The Importance of the Bureaucracy

Vox says the White House failed timely to book a Hamburg hotel.  Just a reminder that smooth operations depend on lots of people doing their bit, people called bureaucrats.  We don't know where the breakdown was.  I could imagine someone being turned off by Trump and not taking the initiative to remind the chain of command that booking a hotel was necessary.  I could imagine a vacancy in the usual chain of command for travel arrangements, perhaps a failure of liaison between the White House and State.  I could imagine a Trump appointee in the White House just not knowing, not having been informed, or forgetting to book a hotel, just because it's their first time and the Harshaw Rule is: Never do things right the first time.

Sunday, June 18, 2017

Types of Bureaucrats

World Bank has a piece on types of bureaucrats in developing countries, applying a typology from an old board game.

Players may select one of four lifestyles, each with its own advantages and disadvantages: lifer, over achiever, empire builder, or hustler.

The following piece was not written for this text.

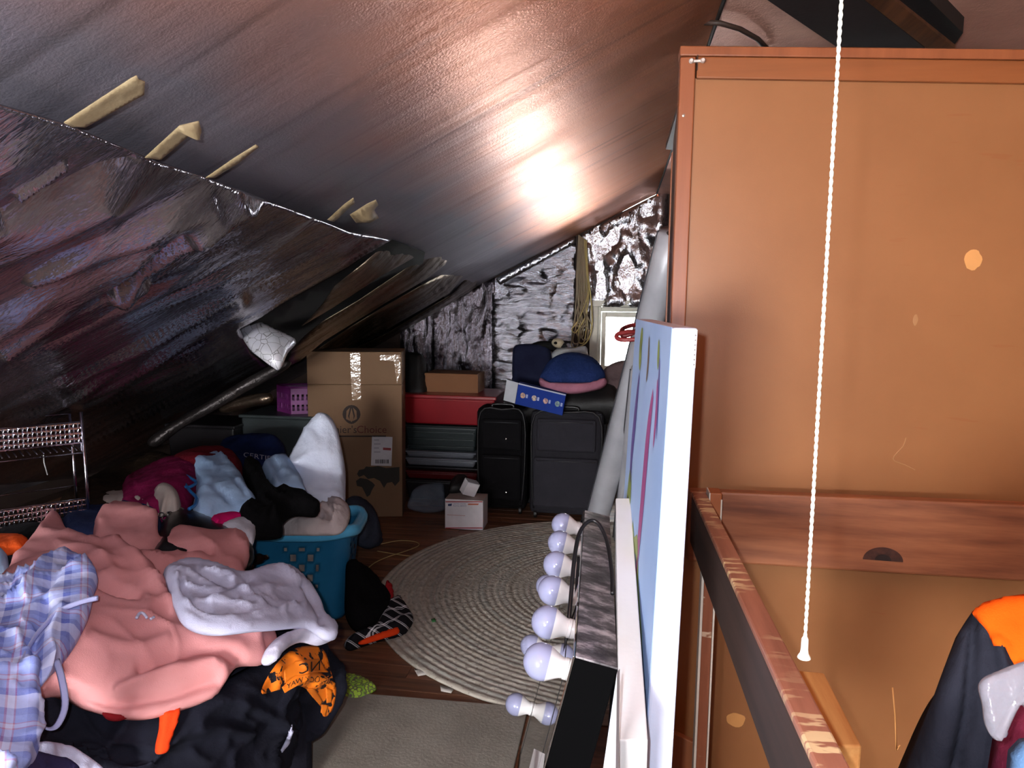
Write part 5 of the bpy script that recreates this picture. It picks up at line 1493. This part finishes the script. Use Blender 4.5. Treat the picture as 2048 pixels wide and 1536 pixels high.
# suitcases
def suitcase(label, u0, u1, v0, Y, d, m, mp, pockets):
    x0, x1, z0, z1 = facebox(u0, u1, v0, 1030, Y, d)
    z0 = 0.03
    T = thing('suitcase', label, 'suitcase', ((x0 + x1) / 2, Y + d / 2, 0))
    box('shell', (x0, Y + 0.03, z0), (x1, Y + d, z1), m, T, 0.035)
    for i, (a, b, c, e) in enumerate(pockets):
        xx0 = x0 + (x1 - x0) * a; xx1 = x0 + (x1 - x0) * b
        zz0 = z0 + (z1 - z0) * c; zz1 = z0 + (z1 - z0) * e
        pk_ = box('pocket', (xx0, Y + 0.002, zz0), (xx1, Y + 0.034, zz1), mp, T, 0.014)
        zy = Y + 0.003
        tube('zipper', [(xx0 + 0.02, zy, zz1 - 0.022), ((xx0 + xx1) / 2, zy - 0.002, zz1 - 0.02), (xx1 - 0.02, zy, zz1 - 0.022)], 0.003, M('zip_grey', (70, 70, 74), 0.35, 0.5, bump=0), pk_, 6)
    tube('piping', catmull([(x0 + 0.03, Y + 0.03, z0 + 0.04), (x0 + 0.012, Y + 0.03, (z0 + z1) / 2), (x0 + 0.03, Y + 0.03, z1 - 0.03), ((x0 + x1) / 2, Y + 0.03, z1 - 0.008), (x1 - 0.03, Y + 0.03, z1 - 0.03), (x1 - 0.012, Y + 0.03, (z0 + z1) / 2), (x1 - 0.03, Y + 0.03, z0 + 0.04)], 4), 0.006, M('piping_dark', (26, 25, 27), 0.5, bump=0), T, 6)
    cx3 = (x0 + x1) / 2
    tube('handle', catmull([(cx3 - 0.07, Y + 0.08, z1 - 0.004), (cx3 - 0.06, Y + 0.08, z1 + 0.018), (cx3 + 0.06, Y + 0.08, z1 + 0.018), (cx3 + 0.07, Y + 0.08, z1 - 0.004)], 4), 0.009, M('handle_black', (18, 18, 19), 0.4, bump=0), T, 8)
    for xs in (x0 + 0.04, x1 - 0.04):
        lathe('wheel', [(0.002, 0), (0.026, 0.002), (0.028, 0.01), (0.026, 0.02), (0.002, 0.022)], (xs - 0.011, Y + 0.05, 0.028), (1, 0, 0), M('wheel_black', (16, 16, 16), 0.5, bump=0), T, 16)
    return T, (x0, x1, z0, z1)
s1, ex1 = suitcase('black soft suitcase standing behind the small white carton', 950, 1052, 818, 4.56, 0.26, FAB('suitcase_black', (16, 15, 17), 0.3), FAB('suitcase_black_pocket', (20, 19, 21), 0.3), [(0.12, 0.9, 0.1, 0.55), (0.12, 0.9, 0.6, 0.9)])
s2, ex2 = suitcase('charcoal grey soft suitcase with two front pockets beside the grey rolls', 1058, 1205, 824, 4.50, 0.28, FAB('suitcase_grey', (44, 43, 48), 0.3), FAB('suitcase_grey_pocket', (50, 49, 55), 0.3), [(0.06, 0.94, 0.08, 0.56), (0.10, 0.9, 0.62, 0.93)])
for u, v in ((1012, 878), (1012, 985)):
    lathe('buckle', [(0.007, 0), (0.006, 0.004), (0.001, 0.006)], atY(u, v, 4.556), (0, -1, 0), MC['chrome_small'], s1, 10)
# dark trunk and bag that carry the soft things
x0, x1, z0, z1 = facebox(1024, 1215, 757, 900, 4.86, 0.4)
trk = thing('storage_chest', 'dark storage chest hidden behind the two suitcases', 'chest', ((x0 + x1) / 2, 5.05, 0))
box('chest_body', (x0, 4.86, 0.002), (x1, 5.28, z1 - 0.07), dkp, trk, 0.01)
box('chest_lid', (x0 - 0.006, 4.852, z1 - 0.068), (x1 + 0.006, 5.286, z1), dkp, trk, 0.01)
bg2 = tps([(1062, 800, 4.66), (1240, 800, 4.66), (1150, 770, 4.8), (1150, 826, 4.62)])
sheet('black_duffel', [(1060, 826), (1064, 806), (1090, 790), (1130, 776), (1190, 768), (1232, 776), (1244, 800), (1240, 826)], lambda uv: atYs(uv, bg2(uv)), bgm, step=7, thick=0.1, lift=0.08, edge=24, wr=0.01, seed=61, label='black duffel bag on top of the charcoal suitcase', cat='bag')
navp = FAB('navy_cushion', (34, 38, 62), 0.3, (28, 31, 52))
cuY = tps([(1025, 700, 4.93), (1105, 700, 4.95), (1060, 765, 4.80)])
sheet('navy_cushion', [(1025, 758), (1025, 712), (1028, 694), (1040, 688), (1066, 688), (1092, 692), (1102, 706), (1102, 740), (1090, 764), (1060, 766), (1034, 763)], lambda uv: atYs(uv, cuY(uv)), navp, step=6, thick=0.08, lift=0.03, edge=10, wr=0.003, seed=62, label='dark navy square cushion standing left of the blue pillow', cat='cushion')
piY = tps([(1080, 765, 4.66), (1212, 760, 4.68), (1145, 712, 4.80), (1145, 775, 4.58)])
pil = sheet('plush_pillow', [(1080, 766), (1086, 744), (1102, 724), (1126, 712), (1156, 710), (1186, 720), (1206, 742), (1210, 760), (1190, 770), (1150, 774), (1108, 774)], lambda uv: atYs(uv, piY(uv)), FAB('plush_blue', (38, 56, 108), 0.5, (30, 46, 90), wr=40), step=6, thick=0.06, lift=0.10, edge=40, wr=0.006, seed=63, label='round blue plush pillow with pink border under the window', cat='pillow')
sheet('pillow_border', [(1078, 764), (1082, 754), (1096, 764), (1120, 766), (1150, 768), (1186, 764), (1208, 756), (1214, 764), (1196, 774), (1150, 782), (1108, 780), (1086, 774)], lambda uv: atYs(uv, piY(uv) - 0.05), FAB('plush_pink', (176, 118, 138), 0.5), pil, step=5, thick=0.03, lift=0.03, edge=8, wr=0.004, seed=64, label='pink plush border')
# plush animal
pl_ = thing('plush_toy', 'small black and cream plush animal with a dark snout above the pillow', 'toy', atY(1120, 700, 4.98))
cream = FAB('plush_cream', (188, 176, 150), 0.5); plb = FAB('plush_black', (28, 28, 28), 0.5)
def ell(name, c, r3, m, parent, rot=0.0, **kw):
    bm = bmesh.new()
    bmesh.ops.create_uvsphere(bm, u_segments=16, v_segments=10, radius=1.0, matrix=Matrix.Translation(c) @ Matrix.Rotation(rot, 4, 'Y') @ Matrix.Diagonal((*r3, 1)))
    return from_bm(name, bm, m, parent, True, **kw)
ell('body', atY(1090, 692, 5.0), (0.10, 0.07, 0.035), plb, pl_)
hd = ell('head', atY(1116, 686, 4.93), (0.045, 0.045, 0.032), cream, pl_, 0.2)
ell('eye_patch', atY(1111, 686, 4.885), (0.012, 0.01, 0.010), plb, hd)
lathe('snout', [(0.018, 0), (0.014, 0.02), (0.003, 0.04)], atY(1124, 690, 4.92), (0.9, -0.3, -0.25), plb, hd, 12)
ell('ear', atY(1103, 681, 4.93), (0.02, 0.015, 0.012), plb, hd)
wtY = tps([(1110, 700, 5.0), (1175, 700, 5.0), (1140, 718, 4.9)])
sheet('white_cloth', [(1104, 706), (1116, 698), (1145, 697), (1172, 694), (1176, 708), (1182, 722), (1140, 718), (1110, 718)], lambda uv: atYs(uv, wtY(uv)), FAB('white_far', (190, 196, 200), 0.4), step=5, thick=0.03, lift=0.03, edge=10, wr=0.006, seed=65, label='folded white cloth lying behind the blue pillow', cat='cloth')
bdY = tps([(1200, 770, 4.75), (1240, 730, 4.85), (1215, 800, 4.7)])
sheet('brown_bedding', [(1196, 772), (1206, 742), (1222, 728), (1244, 722), (1262, 728), (1262, 790), (1236, 800), (1210, 792)], lambda uv: atYs(uv, bdY(uv)), FAB('bedding_brown', (112, 96, 96), 0.5, (92, 78, 80)), step=6, thick=0.08, lift=0.06, edge=18, wr=0.012, seed=66, label='taupe bedding bundle between the pillow and the grey rolls', cat='bedding')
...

To be promoted from level to level, a player will need the required number of promotional prerequisites and that's where the fun comes in. All sorts of things can happen. Players may be demoted. They may be involved in scandals. They may become involved in power plays. They may have to go before a Grievance Committee. A player may even go bankrupt and have to start all over from the bottom again. There is no one sure formula for success. Players will have to stay out of trouble and use all their cunning to succeed.